Copy out the data below as written; omit any images.

## Material
──────

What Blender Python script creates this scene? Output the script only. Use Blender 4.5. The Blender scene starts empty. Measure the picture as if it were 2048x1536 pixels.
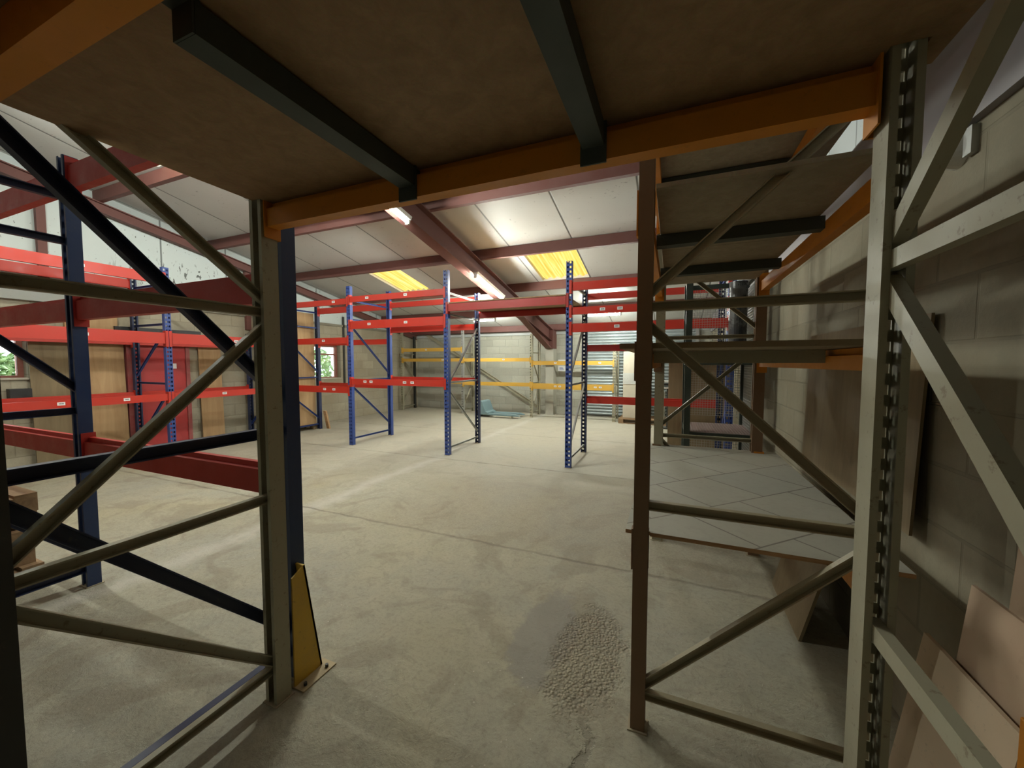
import bpy, math, random
from mathutils import Vector
random.seed(7)
sc = bpy.context.scene
C = sc.collection
H = 1.5                                   # eye height

# ------------------------------------------------------------------ camera
cam_d = bpy.data.cameras.new('camera'); cam = bpy.data.objects.new('camera', cam_d); C.objects.link(cam)
cam_d.sensor_width = 36; cam_d.sensor_fit = 'HORIZONTAL'; cam_d.lens = 36*772/2048
cam_d.clip_start = .02; cam_d.clip_end = 200
cam.location = (0, 0, H)
cam.rotation_euler = (math.radians(90-3.04), 0, math.radians(22.5))
sc.camera = cam

# ------------------------------------------------------------------ world and exposure
w = bpy.data.worlds.new('world'); sc.world = w; w.use_nodes = True
bg = w.node_tree.nodes['Background']
bg.inputs[0].default_value = (.80, .90, 1, 1); bg.inputs[1].default_value = 5.0
sc.view_settings.view_transform = 'Standard'; sc.view_settings.look = 'None'
sc.view_settings.gamma = 1; sc.view_settings.use_curve_mapping = False
sc.view_settings.exposure = 0.75
TUBE = 290.0                               # strength of every fluorescent tube

# ------------------------------------------------------------------ mesh building helpers
class MB:
    def __init__(s): s.v = []; s.f = []; s.m = []; s.mi = 0
    def add(s, vs, fs):
        n = len(s.v); s.v += [tuple(v) for v in vs]
        for f in fs: s.f.append([i+n for i in f]); s.m.append(s.mi)
        return s
    def box(s, x0, x1, y0, y1, z0, z1):
        if x0 > x1: x0, x1 = x1, x0
        if y0 > y1: y0, y1 = y1, y0
        if z0 > z1: z0, z1 = z1, z0
        return s.add([(x0,y0,z0),(x1,y0,z0),(x1,y1,z0),(x0,y1,z0),(x0,y0,z1),(x1,y0,z1),(x1,y1,z1),(x0,y1,z1)],
              [(3,2,1,0),(4,5,6,7),(0,1,5,4),(1,2,6,5),(2,3,7,6),(3,0,4,7)])
    def prism(s, p0, p1, prof, a, b):
        p0, p1, a, b = Vector(p0), Vector(p1), Vector(a), Vector(b)
        n = len(prof)
        if a.cross(b).dot(p1-p0) < 0: prof = prof[::-1]
        area = sum(prof[i][0]*prof[(i+1)%n][1]-prof[(i+1)%n][0]*prof[i][1] for i in range(n))
        vs = [p0+a*u+b*v for u, v in prof]+[p1+a*u+b*v for u, v in prof]
        fs = [list(range(n))[::-1], [i+n for i in range(n)]]
        for i in range(n):
            j = (i+1) % n; fs.append([i, j, j+n, i+n])
        return s.add(vs, fs)
    def cyl(s, p0, p1, r, n=12, r1=None):
        p0, p1 = Vector(p0), Vector(p1); d = (p1-p0).normalized()
        a = d.cross(Vector((0,0,1)) if abs(d.z) < .9 else Vector((1,0,0))).normalized(); b = d.cross(a)
        r1 = r if r1 is None else r1
        vs = [p0+(a*math.cos(t)+b*math.sin(t))*r for t in [2*math.pi*i/n for i in range(n)]]
        vs += [p1+(a*math.cos(t)+b*math.sin(t))*r1 for t in [2*math.pi*i/n for i in range(n)]]
        return s.add(vs, [list(range(n))[::-1], [i+n for i in range(n)]]+[[i,(i+1)%n,(i+1)%n+n,i+n] for i in range(n)])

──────

## Completed task
What Blender Python script creates this scene? Output the script only. Use Blender 4.5. The Blender scene starts empty. Measure the picture as if it were 2048x1536 pixels.
import bpy, math, random
from mathutils import Vector
random.seed(7)
sc = bpy.context.scene
C = sc.collection
H = 1.5                                   # eye height

# ------------------------------------------------------------------ camera
cam_d = bpy.data.cameras.new('camera'); cam = bpy.data.objects.new('camera', cam_d); C.objects.link(cam)
cam_d.sensor_width = 36; cam_d.sensor_fit = 'HORIZONTAL'; cam_d.lens = 36*772/2048
cam_d.clip_start = .02; cam_d.clip_end = 200
cam.location = (0, 0, H)
cam.rotation_euler = (math.radians(90-3.04), 0, math.radians(22.5))
sc.camera = cam

# ------------------------------------------------------------------ world and exposure
w = bpy.data.worlds.new('world'); sc.world = w; w.use_nodes = True
bg = w.node_tree.nodes['Background']
bg.inputs[0].default_value = (.80, .90, 1, 1); bg.inputs[1].default_value = 5.0
sc.view_settings.view_transform = 'Standard'; sc.view_settings.look = 'None'
sc.view_settings.gamma = 1; sc.view_settings.use_curve_mapping = False
sc.view_settings.exposure = 0.75
TUBE = 290.0                               # strength of every fluorescent tube

# ------------------------------------------------------------------ mesh building helpers
class MB:
    def __init__(s): s.v = []; s.f = []; s.m = []; s.mi = 0
    def add(s, vs, fs):
        n = len(s.v); s.v += [tuple(v) for v in vs]
        for f in fs: s.f.append([i+n for i in f]); s.m.append(s.mi)
        return s
    def box(s, x0, x1, y0, y1, z0, z1):
        if x0 > x1: x0, x1 = x1, x0
        if y0 > y1: y0, y1 = y1, y0
        if z0 > z1: z0, z1 = z1, z0
        return s.add([(x0,y0,z0),(x1,y0,z0),(x1,y1,z0),(x0,y1,z0),(x0,y0,z1),(x1,y0,z1),(x1,y1,z1),(x0,y1,z1)],
              [(3,2,1,0),(4,5,6,7),(0,1,5,4),(1,2,6,5),(2,3,7,6),(3,0,4,7)])
    def prism(s, p0, p1, prof, a, b):
        p0, p1, a, b = Vector(p0), Vector(p1), Vector(a), Vector(b)
        n = len(prof)
        if a.cross(b).dot(p1-p0) < 0: prof = prof[::-1]
        area = sum(prof[i][0]*prof[(i+1)%n][1]-prof[(i+1)%n][0]*prof[i][1] for i in range(n))
        vs = [p0+a*u+b*v for u, v in prof]+[p1+a*u+b*v for u, v in prof]
        fs = [list(range(n))[::-1], [i+n for i in range(n)]]
        for i in range(n):
            j = (i+1) % n; fs.append([i, j, j+n, i+n])
        return s.add(vs, fs)
    def cyl(s, p0, p1, r, n=12, r1=None):
        p0, p1 = Vector(p0), Vector(p1); d = (p1-p0).normalized()
        a = d.cross(Vector((0,0,1)) if abs(d.z) < .9 else Vector((1,0,0))).normalized(); b = d.cross(a)
        r1 = r if r1 is None else r1
        vs = [p0+(a*math.cos(t)+b*math.sin(t))*r for t in [2*math.pi*i/n for i in range(n)]]
        vs += [p1+(a*math.cos(t)+b*math.sin(t))*r1 for t in [2*math.pi*i/n for i in range(n)]]
        return s.add(vs, [list(range(n))[::-1], [i+n for i in range(n)]]+[[i,(i+1)%n,(i+1)%n+n,i+n] for i in range(n)])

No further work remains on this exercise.